Finding the right publication location with a clear search function

In the oa.finder's simple search mask, researchers can specify the publication type of their planned publication, their role in the publication process, and their own academic institution. The tool then provides customized information on publication venues: this includes information on open access, the subject discipline and the impact, which can be filtered, sorted and searched according to further criteria. In addition, oa.finder provides information on open access publication charges (APCs), funding opportunities via transformation agreements, and publication funds of German scientific institutions. Currently, it is possible to search 55,000 journals.

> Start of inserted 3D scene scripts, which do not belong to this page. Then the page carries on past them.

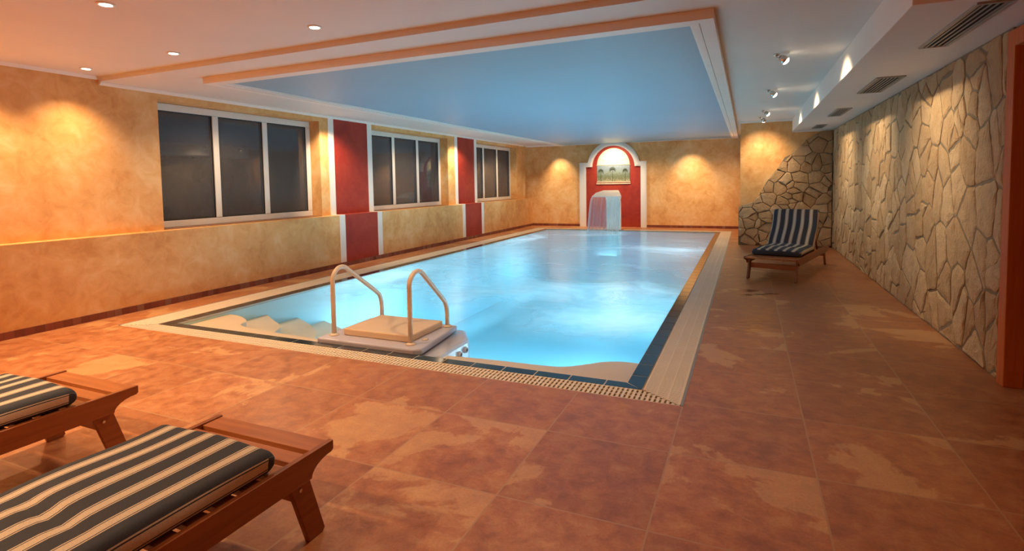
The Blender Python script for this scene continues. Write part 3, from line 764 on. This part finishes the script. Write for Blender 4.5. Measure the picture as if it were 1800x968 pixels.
for i in range(len(prof)-1):
    for k in range(4): k2 = (k+1) % 4; fcs.append([4*i+k, 4*i+k2, 4*i+4+k2, 4*i+4+k])
fcs += [[0, 1, 2, 3], [4*len(prof)-4+k for k in range(4)]]
mb = MB(); mb.v = v; mb.f = fcs; mb.build('spout_body', M['white_trim'], ca, .006)
MB().box(-.20, .30, -.03, .15, 0, .012).build('base_plate', M['chrome'], ca)
ws = MB(); n1, n2 = 16, 14; ws.uv = []
for i in range(n1+1):
    t = i/n1; y = -.56-.42*t; z = .892-.905*t*t*.92-.905*.08*t
    for j in range(n2+1):
        s_ = j/n2; wdt = .78+.02*t
        ws.v.append((-wdt/2+wdt*s_, y+.02*math.sin(s_*PI), z)); ws.uv.append((s_, t))
for i in range(n1):
    for j in range(n2): a = i*(n2+1)+j; ws.f.append([a, a+1, a+n2+2, a+n2+1])
so = ws.build('water_sheet', M['fall'], None, 0, True, (-3.3, 14.2, 0)); so['kind'] = 'stuff'
tag(so, 'translucent curtain of water falling from the white spout into the pool', 'water')

# ------------------------------------------------------------------ arch on the back wall
def arcpts(cx, cz, r, a0, a1, n=28): return [(cx+r*math.cos(a0+(a1-a0)*k/n), cz+r*math.sin(a0+(a1-a0)*k/n)) for k in range(n+1)]
acx, acz = -3.485, 1.70
ar = MB()
outer = [(-4.47, 0), (-4.47, 1.85), (acx-.735, 1.85)]+arcpts(acx, acz, .75, PI-.201, .201)+[(acx+.735, 1.85), (-2.55, 1.85), (-2.55, 0)]
inner = [(-4.28, 0), (-4.28, 1.72), (acx-.61, 1.72)]+arcpts(acx, acz, .61, PI-.033, .033)+[(acx+.61, 1.72), (-2.71, 1.72), (-2.71, 0)]
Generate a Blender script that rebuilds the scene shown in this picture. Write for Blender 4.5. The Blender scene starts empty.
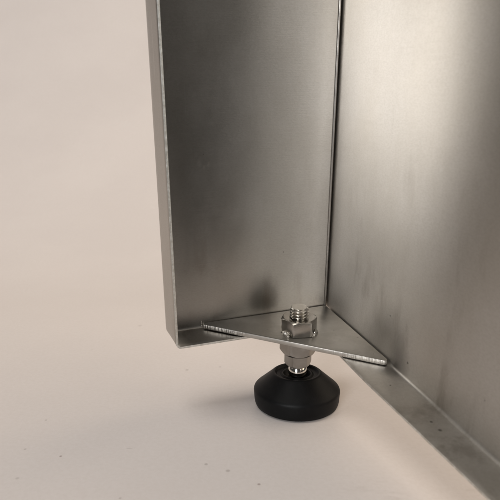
import bpy, bmesh, math
from mathutils import Vector

scene = bpy.context.scene
COL = scene.collection

# ------------------------------------------------------------------ helpers
def finish(name, bm, mat, parent=None, bevel=0.0, solid=0.0, sharp=35, seg=2, rim=None):
    """link a bmesh as ONE object; solidify / round its edges and bake the result"""
    bmesh.ops.remove_doubles(bm, verts=bm.verts, dist=1e-6)
    me = bpy.data.meshes.new(name)
    bm.to_mesh(me); bm.free()
    if rim: me.materials.append(mat); me.materials.append(rim)
    o = bpy.data.objects.new(name, me)
    COL.objects.link(o)
    if solid:
        s = o.modifiers.new('solid', 'SOLIDIFY'); s.thickness = solid; s.offset = -1
        if rim:
            s.material_offset_rim = 1
    if bevel:
        b = o.modifiers.new('bevel', 'BEVEL'); b.width = bevel; b.segments = seg
        b.limit_method = 'ANGLE'; b.angle_limit = math.radians(50)
    if solid or bevel:
        dg = bpy.context.evaluated_depsgraph_get(); dg.update()
        me2 = bpy.data.meshes.new_from_object(o.evaluated_get(dg))
        o.modifiers.clear(); o.data = me2; me2.name = name
        bpy.data.meshes.remove(me); me = me2
    for p in me.polygons: p.use_smooth = p.area < 2e-3      # large flat faces keep their own normal
    me.set_sharp_from_angle(angle=math.radians(sharp))
    keep = [p.material_index for p in me.polygons]
    me.materials.clear(); me.materials.append(mat)
    if rim: me.materials.append(rim)
    for p, k in zip(me.polygons, keep): p.material_index = min(k, 1 if rim else 0)
    if parent: o.parent = parent
    return o

def lathe(bm, prof, cx, cy, n=128, cap=True):
    rings = []
    for r, z in prof:
        if r < 1e-7:
            rings.append([bm.verts.new((cx, cy, z))])
        else:
            rings.append([bm.verts.new((cx+r*math.cos(2*math.pi*k/n), cy+r*math.sin(2*math.pi*k/n), z)) for k in range(n)])
    for a, b in zip(rings, rings[1:]):
        for k in range(n):
            k2 = (k+1) % n
            if len(a) == 1: bm.faces.new((a[0], b[k], b[k2]))
            elif len(b) == 1: bm.faces.new((a[k], b[0], a[k2]))
            else: bm.faces.new((a[k], a[k2], b[k2], b[k]))
    bmesh.ops.recalc_face_normals(bm, faces=bm.faces)

# ------------------------------------------------------------------ materials
class NT:
    def __init__(s, name):
        s.m = bpy.data.materials.new(name); s.m.use_nodes = True
        s.t = s.m.node_tree; s.b = s.t.nodes['Principled BSDF']
    def n(s, kind, **kw):
        x = s.t.nodes.new(kind)
        for k, v in kw.items():
            if k in x.inputs: x.inputs[k].default_value = v
            else: setattr(x, k, v)
        return x
    def l(s, a, b): s.t.links.new(a, b)
    def math(s, op, a, b=None, c=None, clamp=False):
        x = s.t.nodes.new('ShaderNodeMath'); x.operation = op; x.use_clamp = clamp
        for i, v in enumerate((a, b, c)):
            if v is None: continue
            if isinstance(v, (int, float)): x.inputs[i].default_value = v
            else: s.l(v, x.inputs[i])
        return x.outputs[0]
    def ramp(s, src, lo, hi, a=0.0, b=1.0):
        x = s.t.nodes.new('ShaderNodeMapRange'); x.interpolation_type = 'SMOOTHSTEP'
        s.l(src, x.inputs['Value'])
        x.inputs['From Min'].default_value = lo; x.inputs['From Max'].default_value = hi
        x.inputs['To Min'].default_value = a; x.inputs['To Max'].default_value = b
        return x.outputs['Result']
    def noise(s, vec, scale, detail=3, rough=.55):
        x = s.n('ShaderNodeTexNoise', Scale=scale, Detail=detail, Roughness=rough)
        s.l(vec, x.inputs['Vector']); return x.outputs['Fac']
    def mapped(s, vec, sc, rot=(0, 0, 0)):
        x = s.n('ShaderNodeMapping'); x.inputs['Scale'].default_value = sc; x.inputs['Rotation'].default_value = rot
        s.l(vec, x.inputs['Vector']); return x.outputs[0]
    def mix(s, fac, a, b):
        x = s.t.nodes.new('ShaderNodeMix'); x.data_type = 'RGBA'
        if isinstance(fac, (int, float)): x.inputs[0].default_value = fac
        else: s.l(fac, x.inputs[0])
        for i, v in ((6, a), (7, b)):
            if isinstance(v, tuple): x.inputs[i].default_value = (*v, 1)
            else: s.l(v, x.inputs[i])
        return x.outputs[2]
    def spot(s, vec, p, r, soft, axis=(1, 1, 1), ang=0.0):
        """mask of one speck at p, radius r"""
        d = s.n('ShaderNodeVectorMath', operation='SUBTRACT'); s.l(vec, d.inputs[0]); d.inputs[1].default_value = p
        v = d.outputs[0]
        if axis != (1, 1, 1):
            ro = s.n('ShaderNodeMapping'); ro.inputs['Rotation'].default_value = (0, 0, ang); ro.inputs['Scale'].default_value = axis
            s.l(v, ro.inputs['Vector']); v = ro.outputs[0]
        L = s.n('ShaderNodeVectorMath', operation='LENGTH'); s.l(v, L.inputs[0])
        return s.ramp(L.outputs['Value'], r*(1-soft), r*(1+soft), 1.0, 0.0)
    def bump(s, h, strength, dist, prev=None):
        x = s.n('ShaderNodeBump', Strength=strength, Distance=dist); s.l(h, x.inputs['Height'])
        if prev is not None: s.l(prev, x.inputs['Normal'])
        return x.outputs[0]

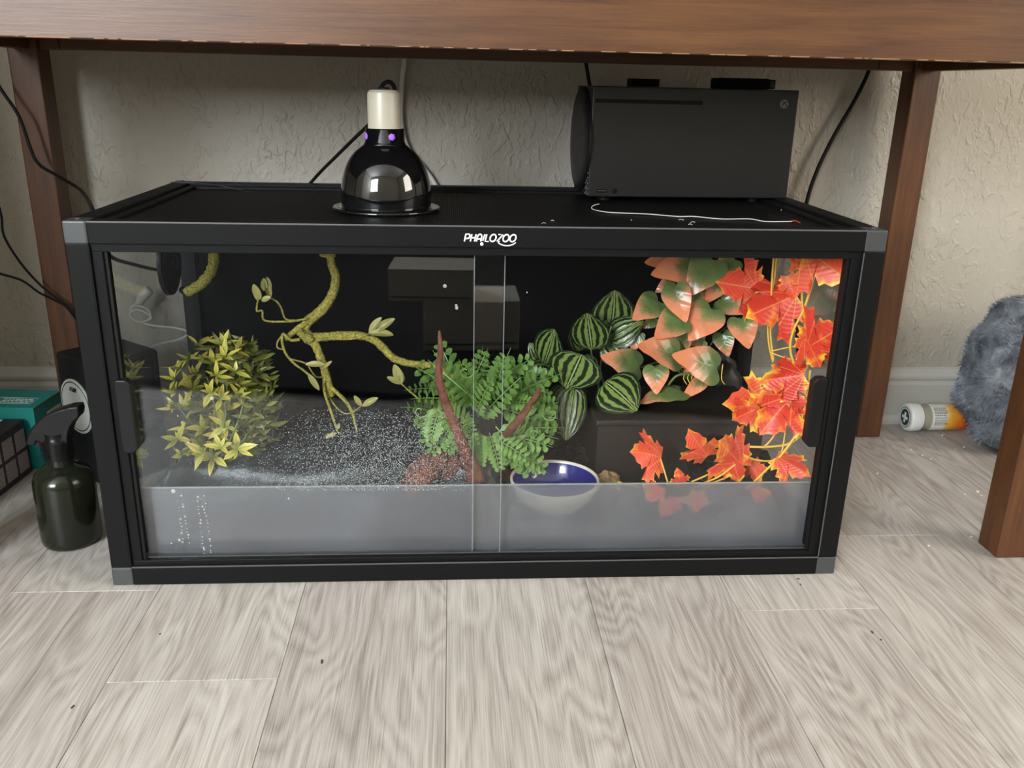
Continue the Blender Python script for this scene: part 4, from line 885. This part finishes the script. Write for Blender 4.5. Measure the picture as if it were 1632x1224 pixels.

In the future, oa.finder will also offer a search function on publishers that publish monographs, edited volumes, and conference proceedings in open access.

Access to different data sources

The oa.finder accesses publicly available data sources, which are compiled, processed and connected with each other. These include, in particular, the Electronic Journals Library (EZB), the OpenAPC service for cost transparency in Open Access, the Directory of Open Access Journals (DOAJ), several journal metrics based on the citation database Scopus, the Directory of Transformation Agreements (ESAC), the Journal Checker Tool as the Plan S Compliance Validator of cOAlition S, and the oa.atlas of the Open Access Bureau Berlin (OABB), which was also developed as part of the open-access.network project. After a test phase lasting several months, the oa.finder is now going live in time for International Open Access Week (24 to 30 October).